- **PROBLEM REQUIREMENTS**:
Omit every picture, and retype the lines that run from the beginning of the data below through the line containing "C = scene.collection", inclusive.

- **SOURCE DATA**:

---------------

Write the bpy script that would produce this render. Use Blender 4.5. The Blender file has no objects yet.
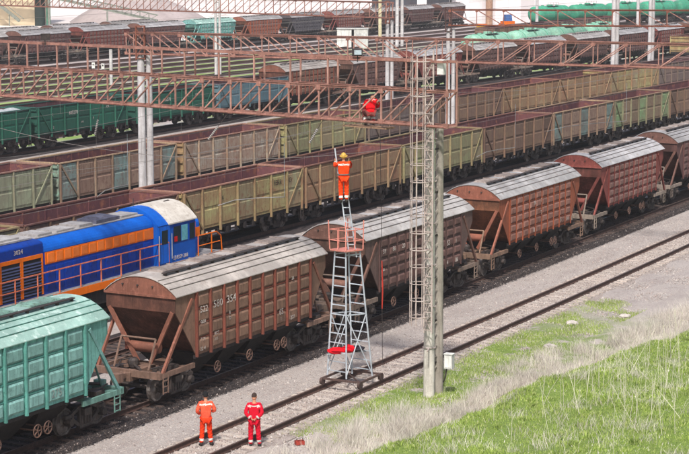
import bpy, bmesh, math, random
import numpy as np
from mathutils import Vector, Matrix
R = math.radians
random.seed(7); rng = np.random.default_rng(7)
scene = bpy.context.scene
C = scene.collection

# ------------------------------------------------------------ camera, sky, sun, exposure
cam_d = bpy.data.cameras.new('camera'); cam = bpy.data.objects.new('camera', cam_d); C.objects.link(cam)
cam.location = (0, 0, 16.44); cam.rotation_euler = (math.pi/2 - 0.1486, 0, 0)
cam_d.sensor_width = 36; cam_d.lens = 1907/689*36; cam_d.clip_start = 1; cam_d.clip_end = 6000
scene.camera = cam
AL, K = 1.0457, 0.00044
tdir = Vector((math.cos(AL+.03), math.sin(AL+.03), 0)); ndir = Vector((-tdir.y, tdir.x, 0))
hd = -tdir*math.cos(R(22)) - ndir*math.sin(R(22))
SUN_EL = R(52)
sv = Vector((hd.x*math.cos(SUN_EL), hd.y*math.cos(SUN_EL), math.sin(SUN_EL)))
w = bpy.data.worlds.new('World'); scene.world = w; w.use_nodes = True
nt = w.node_tree; bg = nt.nodes['Background']
sky = nt.nodes.new('ShaderNodeTexSky'); sky.sky_type = 'NISHITA'; sky.sun_disc = False
sky.sun_elevation = SUN_EL; sky.sun_rotation = math.atan2(hd.x, hd.y); sky.dust_density = 4; sky.air_density = 1.0; sky.ozone_density = 1
nt.links.new(sky.outputs[0], bg.inputs[0]); bg.inputs[1].default_value = 0.115
sl = bpy.data.lights.new('sun', 'SUN'); sl.energy = 3.2; sl.angle = R(3.0); sl.color = (1, .955, .90)
so = bpy.data.objects.new('sun', sl); C.objects.link(so); so.rotation_euler = sv.to_track_quat('Z', 'Y').to_euler()
scene.view_settings.view_transform = 'Standard'; scene.view_settings.look = 'None'
scene.view_settings.exposure = 0.37; scene.view_settings.gamma = 1; scene.view_settings.use_curve_mapping = False

# ------------------------------------------------------------ the yard's own coordinates: s along the tracks, d across them
def drift(s, D):
    t = s - (120 + D*.6)
    return .11*(t if t > 40 else (0 if t < -40 else (t+40)**2/160.))
def P(s, D, z=0.0):
    d = D - drift(s, D)
    th = AL + K*s
    cx, cy = -math.sin(AL)/K, math.cos(AL)/K
    return Vector((cx + math.sin(th)*(1/K-d), cy - math.cos(th)*(1/K-d), z))
def head(s, D):
    v = P(s+1, D) - P(s-1, D); return math.atan2(v.y, v.x)

# ------------------------------------------------------------ materials
def lin(c):
    return tuple(((x/255)/12.92 if x/255 <= .04045 else ((x/255+.055)/1.055)**2.4) for x in c)
MAT = {}
def paint(name, c1, c2=None, c3=None, rough=.75, scale=1.2, amt=.5, streak=True, metal=0, bump=.15, grime=.45, seed=None):
    """weathered paint: patches of c2 over c1, small spots of c3, vertical streaks; colours are sRGB 0-255 albedo"""
    if name in MAT: return MAT[name]
    c2 = c2 or tuple(x*.75 for x in c1); c3 = c3 or (70, 48, 40)
    m = bpy.data.materials.new(name); m.use_nodes = True; MAT[name] = m
    n = m.node_tree.nodes; l = m.node_tree.links; b = n['Principled BSDF']
    b.inputs['Roughness'].default_value = rough; b.inputs['Metallic'].default_value = metal
    b.inputs['Specular IOR Level'].default_value = .3
    tc = n.new('ShaderNodeTexCoord'); oi = n.new('ShaderNodeObjectInfo')
    geo = n.new('ShaderNodeNewGeometry')
    mp = n.new('ShaderNodeVectorMath'); mp.operation = 'ADD'
    sc = n.new('ShaderNodeVectorMath'); sc.operation = 'SCALE'; sc.inputs['Scale'].default_value = 1
    l.new(geo.outputs['Position'], mp.inputs[0])
    mp.inputs[1].default_value = (hash(name) % 97 if seed is None else seed, 0, 0) if False else (len(MAT)*3.7, 0, 0)
    def noise(s, det, vec=None, sy=None):
        t = n.new('ShaderNodeTexNoise'); t.inputs['Scale'].default_value = s; t.inputs['Detail'].default_value = det; t.inputs['Roughness'].default_value = .65
        l.new(vec or mp.outputs[0], t.inputs['Vector']); return t.outputs['Fac']
    def ramp(f, a, bb):
        r = n.new('ShaderNodeMapRange'); r.inputs['From Min'].default_value = a; r.inputs['From Max'].default_value = bb; l.new(f, r.inputs[0]); return r.outputs[0]
    def mix(f, a, bb, k=1.0):
        x = n.new('ShaderNodeMix'); x.data_type = 'RGBA'; 
        if k != 1.0:
            mm = n.new('ShaderNodeMath'); mm.operation = 'MULTIPLY'; mm.inputs[1].default_value = k; l.new(f, mm.inputs[0]); f = mm.outputs[0]
        l.new(f, x.inputs['Factor'])
        for i, q in (('A', a), ('B', bb)):
            if isinstance(q, tuple): x.inputs[i].default_value = (*q, 1)
            else: l.new(q, x.inputs[i])
        return x.outputs['Result']
    col = mix(ramp(noise(scale, 5), .5-.16*amt-.06, .58), lin(c1), lin(c2))
    col = mix(ramp(noise(scale*4.3, 6), .53, .66), col, lin(c3), min(1, grime*1.3))
    col = mix(ramp(noise(scale*.45, 3), .5, .75), col, lin(tuple(.6*x+.4*y for x, y in zip(c2, c3))), .5)
    if streak:
        st = n.new('ShaderNodeVectorMath'); st.operation = 'MULTIPLY'; st.inputs[1].default_value = (5, 5, .35); l.new(mp.outputs[0], st.inputs[0])
        col = mix(ramp(noise(1.4, 4, st.outputs[0]), .48, .66), col, lin(tuple(.5*(x+y)*.8 for x, y in zip(c2, c3))), .62)
        st2 = n.new('ShaderNodeVectorMath'); st2.operation = 'MULTIPLY'; st2.inputs[1].default_value = (9, 9, .8); l.new(mp.outputs[0], st2.inputs[0])
        col = mix(ramp(noise(1.1, 5, st2.outputs[0]), .58, .7), col, lin(tuple(min(235, x*1.12+22) for x in c1)), .4)
    fine = ramp(noise(28, 3), .3, .75)
    col = mix(fine, col, lin(tuple(min(255, x*1.25+12) for x in c1)), .16)
    rv = n.new('ShaderNodeMapRange'); rv.inputs[3].default_value = .80; rv.inputs[4].default_value = 1.12; l.new(oi.outputs['Random'], rv.inputs[0])
    hs = n.new('ShaderNodeHueSaturation'); l.new(col, hs.inputs['Color']); l.new(rv.outputs[0], hs.inputs['Value']); hs.inputs['Saturation'].default_value = 1.04
    l.new(hs.outputs[0], b.inputs['Base Color'])
    bp = n.new('ShaderNodeBump'); bp.inputs['Strength'].default_value = bump; bp.inputs['Distance'].default_value = .02
    l.new(noise(22, 4), bp.inputs['Height']); l.new(bp.outputs[0], b.inputs['Normal'])
    return m
def plain(name, c, rough=.8, metal=0):
    return paint(name, c, tuple(x*.85 for x in c), tuple(x*.7 for x in c), rough, 3, .3, False, metal, .08, .3)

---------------

- **REPLY**:
Write the bpy script that would produce this render. Use Blender 4.5. The Blender file has no objects yet.
import bpy, bmesh, math, random
import numpy as np
from mathutils import Vector, Matrix
R = math.radians
random.seed(7); rng = np.random.default_rng(7)
scene = bpy.context.scene
C = scene.collection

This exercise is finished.